OK LOL now I see what you were talking about in the other thread. Now to answer your question you have to be completely honest about how much you believe in your own product. A sales page like this is what you do when you have a garbage product you hope to talk some morons into buying.
This is how real books are sold:
Detect Deceit: How to Become a Human Lie Detector in Under 60 Minutes by David Craig | NOOK Book (eBook), Paperback | Barnes & Noble
1. A legitimate distributor - You can publish ebooks through all the big guys now. You get crazy potential for distribution, perceived legitimacy, an effortless buying process and can target all the major devices in a native format.
2. The overview is your sales copy. On a lot of these self help books it's pretty salesy, but not desperate. For the most part it's genuinely informative but done with a favorable slant towards the author and content.
3. The price is right there. $15 is pretty reasonable. You really don't have to prequalify people before you show them that.

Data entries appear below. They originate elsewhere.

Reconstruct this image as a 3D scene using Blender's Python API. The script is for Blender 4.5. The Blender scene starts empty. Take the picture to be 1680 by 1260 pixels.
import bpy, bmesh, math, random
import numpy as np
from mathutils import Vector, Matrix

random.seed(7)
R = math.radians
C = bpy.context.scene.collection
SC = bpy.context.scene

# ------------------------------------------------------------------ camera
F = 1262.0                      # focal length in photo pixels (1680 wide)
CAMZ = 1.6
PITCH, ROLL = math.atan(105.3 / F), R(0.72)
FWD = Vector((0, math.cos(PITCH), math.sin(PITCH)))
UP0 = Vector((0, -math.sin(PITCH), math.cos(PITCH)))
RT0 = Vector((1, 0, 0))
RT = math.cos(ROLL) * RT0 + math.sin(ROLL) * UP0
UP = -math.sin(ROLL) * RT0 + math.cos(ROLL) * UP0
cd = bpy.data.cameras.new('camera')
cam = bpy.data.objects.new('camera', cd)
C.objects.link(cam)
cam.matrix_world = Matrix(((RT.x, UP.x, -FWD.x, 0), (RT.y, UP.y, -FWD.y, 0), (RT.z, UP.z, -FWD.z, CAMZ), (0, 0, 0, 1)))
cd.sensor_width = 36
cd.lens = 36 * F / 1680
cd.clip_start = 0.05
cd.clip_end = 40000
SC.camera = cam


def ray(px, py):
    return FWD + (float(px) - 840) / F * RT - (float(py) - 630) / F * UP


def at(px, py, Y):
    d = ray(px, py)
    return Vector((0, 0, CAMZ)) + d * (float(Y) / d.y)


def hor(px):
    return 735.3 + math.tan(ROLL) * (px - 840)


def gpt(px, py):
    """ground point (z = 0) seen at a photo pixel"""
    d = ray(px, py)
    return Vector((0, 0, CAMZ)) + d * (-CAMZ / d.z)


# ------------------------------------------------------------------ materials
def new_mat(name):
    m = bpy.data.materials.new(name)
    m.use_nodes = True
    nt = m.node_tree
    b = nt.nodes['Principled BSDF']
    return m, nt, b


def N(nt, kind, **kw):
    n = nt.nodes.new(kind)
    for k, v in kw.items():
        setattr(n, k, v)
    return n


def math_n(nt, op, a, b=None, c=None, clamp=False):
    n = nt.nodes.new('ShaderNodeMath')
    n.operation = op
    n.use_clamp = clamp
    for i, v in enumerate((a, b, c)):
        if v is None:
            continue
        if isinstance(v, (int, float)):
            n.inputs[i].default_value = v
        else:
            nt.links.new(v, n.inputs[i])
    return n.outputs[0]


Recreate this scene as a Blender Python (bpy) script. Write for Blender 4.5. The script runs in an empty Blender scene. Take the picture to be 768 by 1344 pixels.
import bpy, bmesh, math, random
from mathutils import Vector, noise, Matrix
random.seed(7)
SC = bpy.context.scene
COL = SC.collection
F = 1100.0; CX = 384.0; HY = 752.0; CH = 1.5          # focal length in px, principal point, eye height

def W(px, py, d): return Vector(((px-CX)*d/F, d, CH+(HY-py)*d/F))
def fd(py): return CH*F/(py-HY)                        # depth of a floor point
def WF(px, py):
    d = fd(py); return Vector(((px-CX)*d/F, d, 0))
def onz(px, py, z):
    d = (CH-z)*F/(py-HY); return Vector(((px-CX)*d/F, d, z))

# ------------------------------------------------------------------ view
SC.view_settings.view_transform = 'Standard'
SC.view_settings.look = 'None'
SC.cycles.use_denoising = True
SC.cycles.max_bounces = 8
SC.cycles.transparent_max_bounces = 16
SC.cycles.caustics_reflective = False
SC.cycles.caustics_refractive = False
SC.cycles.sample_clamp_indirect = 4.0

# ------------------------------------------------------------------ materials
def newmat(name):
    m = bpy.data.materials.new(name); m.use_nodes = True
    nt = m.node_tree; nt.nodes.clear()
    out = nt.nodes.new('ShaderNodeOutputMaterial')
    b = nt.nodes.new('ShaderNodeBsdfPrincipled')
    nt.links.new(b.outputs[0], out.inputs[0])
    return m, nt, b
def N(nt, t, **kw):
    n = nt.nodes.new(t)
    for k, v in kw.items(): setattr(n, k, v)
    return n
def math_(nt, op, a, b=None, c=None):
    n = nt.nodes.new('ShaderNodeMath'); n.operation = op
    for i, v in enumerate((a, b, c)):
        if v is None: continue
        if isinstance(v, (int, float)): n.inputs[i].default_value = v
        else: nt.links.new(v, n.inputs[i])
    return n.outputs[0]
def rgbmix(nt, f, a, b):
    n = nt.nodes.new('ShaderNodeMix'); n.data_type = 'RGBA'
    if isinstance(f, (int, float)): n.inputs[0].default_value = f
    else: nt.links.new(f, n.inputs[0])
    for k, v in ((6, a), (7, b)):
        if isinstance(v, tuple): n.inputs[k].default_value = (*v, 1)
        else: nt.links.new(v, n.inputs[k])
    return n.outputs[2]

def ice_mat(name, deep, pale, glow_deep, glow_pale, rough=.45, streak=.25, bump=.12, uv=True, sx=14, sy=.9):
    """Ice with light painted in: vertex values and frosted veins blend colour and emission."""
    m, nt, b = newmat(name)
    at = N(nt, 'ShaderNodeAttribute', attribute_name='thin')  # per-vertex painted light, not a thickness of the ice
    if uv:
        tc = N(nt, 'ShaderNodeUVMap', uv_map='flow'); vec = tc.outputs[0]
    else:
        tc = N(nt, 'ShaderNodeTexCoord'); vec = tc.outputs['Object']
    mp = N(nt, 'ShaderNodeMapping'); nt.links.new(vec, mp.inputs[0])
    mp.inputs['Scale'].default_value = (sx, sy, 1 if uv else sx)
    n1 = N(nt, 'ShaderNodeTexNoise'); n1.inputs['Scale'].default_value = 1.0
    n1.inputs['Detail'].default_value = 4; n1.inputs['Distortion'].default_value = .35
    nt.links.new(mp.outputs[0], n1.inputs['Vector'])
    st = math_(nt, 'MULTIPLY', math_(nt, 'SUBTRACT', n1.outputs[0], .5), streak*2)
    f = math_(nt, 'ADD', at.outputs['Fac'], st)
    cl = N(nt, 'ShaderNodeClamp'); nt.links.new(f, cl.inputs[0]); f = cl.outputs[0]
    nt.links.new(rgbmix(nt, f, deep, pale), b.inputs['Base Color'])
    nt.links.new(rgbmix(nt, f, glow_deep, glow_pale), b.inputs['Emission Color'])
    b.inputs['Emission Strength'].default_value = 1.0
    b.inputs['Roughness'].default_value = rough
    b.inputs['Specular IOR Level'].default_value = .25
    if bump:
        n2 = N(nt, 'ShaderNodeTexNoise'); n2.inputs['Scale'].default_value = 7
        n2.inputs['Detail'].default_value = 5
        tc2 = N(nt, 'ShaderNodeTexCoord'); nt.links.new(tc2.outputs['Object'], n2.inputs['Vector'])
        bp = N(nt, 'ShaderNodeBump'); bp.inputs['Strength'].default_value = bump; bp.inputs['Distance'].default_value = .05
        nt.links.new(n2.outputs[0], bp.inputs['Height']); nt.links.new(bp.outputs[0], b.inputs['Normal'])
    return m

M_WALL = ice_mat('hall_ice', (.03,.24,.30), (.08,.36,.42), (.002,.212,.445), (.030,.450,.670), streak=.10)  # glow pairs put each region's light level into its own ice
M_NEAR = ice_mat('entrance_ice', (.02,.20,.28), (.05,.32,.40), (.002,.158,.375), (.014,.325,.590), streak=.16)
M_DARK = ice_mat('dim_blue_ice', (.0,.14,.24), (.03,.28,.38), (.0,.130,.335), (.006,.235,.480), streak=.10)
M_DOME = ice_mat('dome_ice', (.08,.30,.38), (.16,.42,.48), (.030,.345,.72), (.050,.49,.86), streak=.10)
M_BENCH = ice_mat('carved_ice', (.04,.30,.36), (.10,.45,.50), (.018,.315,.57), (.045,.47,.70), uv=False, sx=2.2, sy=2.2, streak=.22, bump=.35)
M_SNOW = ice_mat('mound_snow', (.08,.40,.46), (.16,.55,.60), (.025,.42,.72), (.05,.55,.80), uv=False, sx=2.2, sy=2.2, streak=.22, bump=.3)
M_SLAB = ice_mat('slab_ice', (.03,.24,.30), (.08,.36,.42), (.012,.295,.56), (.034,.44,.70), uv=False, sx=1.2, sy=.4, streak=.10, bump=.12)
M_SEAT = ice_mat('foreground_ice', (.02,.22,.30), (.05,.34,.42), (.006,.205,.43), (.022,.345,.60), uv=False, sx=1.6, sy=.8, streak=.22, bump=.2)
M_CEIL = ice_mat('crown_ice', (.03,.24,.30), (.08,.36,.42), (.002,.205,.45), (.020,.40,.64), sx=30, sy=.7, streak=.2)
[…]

4. There are reviews. If you have a decent product you'll welcome honest reviews since they're worth more to a customer than anything coming out of your mouth.
5. There's a sample. When you buy books in the store you read a bit first and the same thing happens online. The best way to sell a good book is to let someone start and get them hooked. If you actually believe in your product there's no excuse not to let that happen.
Now if you're trying to pull a fast one then work the sales page, but if you're actually an author and not a bullshit artist it doesn't make any sense to go that route.